• What is needed:
Copy the data below exactly.

── Records supplied

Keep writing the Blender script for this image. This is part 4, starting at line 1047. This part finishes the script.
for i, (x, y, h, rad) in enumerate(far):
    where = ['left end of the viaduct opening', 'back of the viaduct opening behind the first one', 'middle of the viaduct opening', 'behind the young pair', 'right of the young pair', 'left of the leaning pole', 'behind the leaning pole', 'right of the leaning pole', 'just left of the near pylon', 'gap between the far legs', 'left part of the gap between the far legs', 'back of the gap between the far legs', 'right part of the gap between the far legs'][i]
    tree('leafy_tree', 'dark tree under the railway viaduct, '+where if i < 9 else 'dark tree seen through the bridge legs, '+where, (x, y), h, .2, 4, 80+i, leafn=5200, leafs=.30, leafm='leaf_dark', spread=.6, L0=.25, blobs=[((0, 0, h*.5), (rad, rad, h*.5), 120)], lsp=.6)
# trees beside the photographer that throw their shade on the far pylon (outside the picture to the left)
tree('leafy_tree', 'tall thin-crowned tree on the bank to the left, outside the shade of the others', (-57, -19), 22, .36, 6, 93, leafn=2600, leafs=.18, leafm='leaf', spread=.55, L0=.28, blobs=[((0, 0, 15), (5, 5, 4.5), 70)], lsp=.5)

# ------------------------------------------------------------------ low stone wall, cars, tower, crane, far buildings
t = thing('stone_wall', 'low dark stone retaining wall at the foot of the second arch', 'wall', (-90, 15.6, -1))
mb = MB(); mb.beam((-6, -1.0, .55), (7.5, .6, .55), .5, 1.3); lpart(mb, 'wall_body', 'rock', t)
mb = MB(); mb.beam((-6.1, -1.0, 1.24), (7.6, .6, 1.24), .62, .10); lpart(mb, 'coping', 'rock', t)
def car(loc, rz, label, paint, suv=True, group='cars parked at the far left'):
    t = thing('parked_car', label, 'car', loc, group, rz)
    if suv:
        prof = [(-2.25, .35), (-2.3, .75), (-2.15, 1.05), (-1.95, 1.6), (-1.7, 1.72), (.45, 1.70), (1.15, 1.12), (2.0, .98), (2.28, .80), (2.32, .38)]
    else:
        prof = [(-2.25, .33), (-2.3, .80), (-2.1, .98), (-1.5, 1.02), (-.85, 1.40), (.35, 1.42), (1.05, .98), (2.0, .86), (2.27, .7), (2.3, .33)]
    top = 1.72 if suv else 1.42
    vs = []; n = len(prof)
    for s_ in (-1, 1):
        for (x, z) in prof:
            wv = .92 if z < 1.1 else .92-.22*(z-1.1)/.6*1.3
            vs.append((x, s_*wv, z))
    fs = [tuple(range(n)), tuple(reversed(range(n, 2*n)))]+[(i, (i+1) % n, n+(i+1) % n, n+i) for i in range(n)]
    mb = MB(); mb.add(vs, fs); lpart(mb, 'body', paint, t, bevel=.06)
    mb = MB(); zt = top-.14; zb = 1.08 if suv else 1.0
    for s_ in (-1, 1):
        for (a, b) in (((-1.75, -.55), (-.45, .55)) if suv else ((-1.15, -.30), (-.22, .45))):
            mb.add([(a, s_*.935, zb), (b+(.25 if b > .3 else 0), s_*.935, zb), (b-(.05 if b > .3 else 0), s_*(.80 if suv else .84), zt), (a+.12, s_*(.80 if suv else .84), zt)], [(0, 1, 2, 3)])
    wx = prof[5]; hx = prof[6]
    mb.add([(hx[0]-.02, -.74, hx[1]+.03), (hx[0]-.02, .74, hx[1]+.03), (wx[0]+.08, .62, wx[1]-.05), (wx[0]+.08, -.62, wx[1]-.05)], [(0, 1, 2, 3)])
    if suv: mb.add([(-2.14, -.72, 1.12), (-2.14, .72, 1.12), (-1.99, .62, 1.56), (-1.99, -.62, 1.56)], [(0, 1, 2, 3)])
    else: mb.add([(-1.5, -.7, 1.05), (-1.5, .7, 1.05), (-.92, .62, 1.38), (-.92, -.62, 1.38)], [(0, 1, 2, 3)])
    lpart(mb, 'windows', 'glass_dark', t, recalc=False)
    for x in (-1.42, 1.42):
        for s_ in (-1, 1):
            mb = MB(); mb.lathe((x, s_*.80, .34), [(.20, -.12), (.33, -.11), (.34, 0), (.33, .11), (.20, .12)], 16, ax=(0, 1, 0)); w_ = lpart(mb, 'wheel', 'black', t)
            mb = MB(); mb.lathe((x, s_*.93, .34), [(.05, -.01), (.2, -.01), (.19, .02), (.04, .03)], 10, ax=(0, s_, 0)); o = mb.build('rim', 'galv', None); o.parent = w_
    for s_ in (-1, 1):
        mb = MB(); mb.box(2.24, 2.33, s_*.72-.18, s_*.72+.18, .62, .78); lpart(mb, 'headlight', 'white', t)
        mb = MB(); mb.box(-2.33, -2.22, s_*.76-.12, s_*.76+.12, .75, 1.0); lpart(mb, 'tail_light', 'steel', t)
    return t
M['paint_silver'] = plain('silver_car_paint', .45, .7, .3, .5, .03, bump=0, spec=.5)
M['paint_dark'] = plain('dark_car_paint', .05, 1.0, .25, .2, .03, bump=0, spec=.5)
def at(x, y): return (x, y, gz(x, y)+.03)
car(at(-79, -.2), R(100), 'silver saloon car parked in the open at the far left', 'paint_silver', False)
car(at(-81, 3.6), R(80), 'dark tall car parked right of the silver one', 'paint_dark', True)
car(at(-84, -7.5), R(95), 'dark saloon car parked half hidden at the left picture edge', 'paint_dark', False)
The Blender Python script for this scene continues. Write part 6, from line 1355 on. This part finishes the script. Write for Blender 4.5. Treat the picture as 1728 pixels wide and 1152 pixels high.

────

• Response:
Keep writing the Blender script for this image. This is part 4, starting at line 1047. This part finishes the script.
for i, (x, y, h, rad) in enumerate(far):
    where = ['left end of the viaduct opening', 'back of the viaduct opening behind the first one', 'middle of the viaduct opening', 'behind the young pair', 'right of the young pair', 'left of the leaning pole', 'behind the leaning pole', 'right of the leaning pole', 'just left of the near pylon', 'gap between the far legs', 'left part of the gap between the far legs', 'back of the gap between the far legs', 'right part of the gap between the far legs'][i]
    tree('leafy_tree', 'dark tree under the railway viaduct, '+where if i < 9 else 'dark tree seen through the bridge legs, '+where, (x, y), h, .2, 4, 80+i, leafn=5200, leafs=.30, leafm='leaf_dark', spread=.6, L0=.25, blobs=[((0, 0, h*.5), (rad, rad, h*.5), 120)], lsp=.6)
# trees beside the photographer that throw their shade on the far pylon (outside the picture to the left)
tree('leafy_tree', 'tall thin-crowned tree on the bank to the left, outside the shade of the others', (-57, -19), 22, .36, 6, 93, leafn=2600, leafs=.18, leafm='leaf', spread=.55, L0=.28, blobs=[((0, 0, 15), (5, 5, 4.5), 70)], lsp=.5)

# ------------------------------------------------------------------ low stone wall, cars, tower, crane, far buildings
t = thing('stone_wall', 'low dark stone retaining wall at the foot of the second arch', 'wall', (-90, 15.6, -1))
mb = MB(); mb.beam((-6, -1.0, .55), (7.5, .6, .55), .5, 1.3); lpart(mb, 'wall_body', 'rock', t)
mb = MB(); mb.beam((-6.1, -1.0, 1.24), (7.6, .6, 1.24), .62, .10); lpart(mb, 'coping', 'rock', t)
def car(loc, rz, label, paint, suv=True, group='cars parked at the far left'):
    t = thing('parked_car', label, 'car', loc, group, rz)
    if suv:
        prof = [(-2.25, .35), (-2.3, .75), (-2.15, 1.05), (-1.95, 1.6), (-1.7, 1.72), (.45, 1.70), (1.15, 1.12), (2.0, .98), (2.28, .80), (2.32, .38)]
    else:
        prof = [(-2.25, .33), (-2.3, .80), (-2.1, .98), (-1.5, 1.02), (-.85, 1.40), (.35, 1.42), (1.05, .98), (2.0, .86), (2.27, .7), (2.3, .33)]
    top = 1.72 if suv else 1.42
    vs = []; n = len(prof)
    for s_ in (-1, 1):
        for (x, z) in prof:
            wv = .92 if z < 1.1 else .92-.22*(z-1.1)/.6*1.3
            vs.append((x, s_*wv, z))
    fs = [tuple(range(n)), tuple(reversed(range(n, 2*n)))]+[(i, (i+1) % n, n+(i+1) % n, n+i) for i in range(n)]
    mb = MB(); mb.add(vs, fs); lpart(mb, 'body', paint, t, bevel=.06)
    mb = MB(); zt = top-.14; zb = 1.08 if suv else 1.0
    for s_ in (-1, 1):
        for (a, b) in (((-1.75, -.55), (-.45, .55)) if suv else ((-1.15, -.30), (-.22, .45))):
            mb.add([(a, s_*.935, zb), (b+(.25 if b > .3 else 0), s_*.935, zb), (b-(.05 if b > .3 else 0), s_*(.80 if suv else .84), zt), (a+.12, s_*(.80 if suv else .84), zt)], [(0, 1, 2, 3)])
    wx = prof[5]; hx = prof[6]
    mb.add([(hx[0]-.02, -.74, hx[1]+.03), (hx[0]-.02, .74, hx[1]+.03), (wx[0]+.08, .62, wx[1]-.05), (wx[0]+.08, -.62, wx[1]-.05)], [(0, 1, 2, 3)])
    if suv: mb.add([(-2.14, -.72, 1.12), (-2.14, .72, 1.12), (-1.99, .62, 1.56), (-1.99, -.62, 1.56)], [(0, 1, 2, 3)])
    else: mb.add([(-1.5, -.7, 1.05), (-1.5, .7, 1.05), (-.92, .62, 1.38), (-.92, -.62, 1.38)], [(0, 1, 2, 3)])
    lpart(mb, 'windows', 'glass_dark', t, recalc=False)
    for x in (-1.42, 1.42):
        for s_ in (-1, 1):
            mb = MB(); mb.lathe((x, s_*.80, .34), [(.20, -.12), (.33, -.11), (.34, 0), (.33, .11), (.20, .12)], 16, ax=(0, 1, 0)); w_ = lpart(mb, 'wheel', 'black', t)
            mb = MB(); mb.lathe((x, s_*.93, .34), [(.05, -.01), (.2, -.01), (.19, .02), (.04, .03)], 10, ax=(0, s_, 0)); o = mb.build('rim', 'galv', None); o.parent = w_
    for s_ in (-1, 1):
        mb = MB(); mb.box(2.24, 2.33, s_*.72-.18, s_*.72+.18, .62, .78); lpart(mb, 'headlight', 'white', t)
        mb = MB(); mb.box(-2.33, -2.22, s_*.76-.12, s_*.76+.12, .75, 1.0); lpart(mb, 'tail_light', 'steel', t)
    return t
M['paint_silver'] = plain('silver_car_paint', .45, .7, .3, .5, .03, bump=0, spec=.5)
M['paint_dark'] = plain('dark_car_paint', .05, 1.0, .25, .2, .03, bump=0, spec=.5)
def at(x, y): return (x, y, gz(x, y)+.03)
car(at(-79, -.2), R(100), 'silver saloon car parked in the open at the far left', 'paint_silver', False)
car(at(-81, 3.6), R(80), 'dark tall car parked right of the silver one', 'paint_dark', True)
car(at(-84, -7.5), R(95), 'dark saloon car parked half hidden at the left picture edge', 'paint_dark', False)
The Blender Python script for this scene continues. Write part 6, from line 1355 on. This part finishes the script. Write for Blender 4.5. Treat the picture as 1728 pixels wide and 1152 pixels high.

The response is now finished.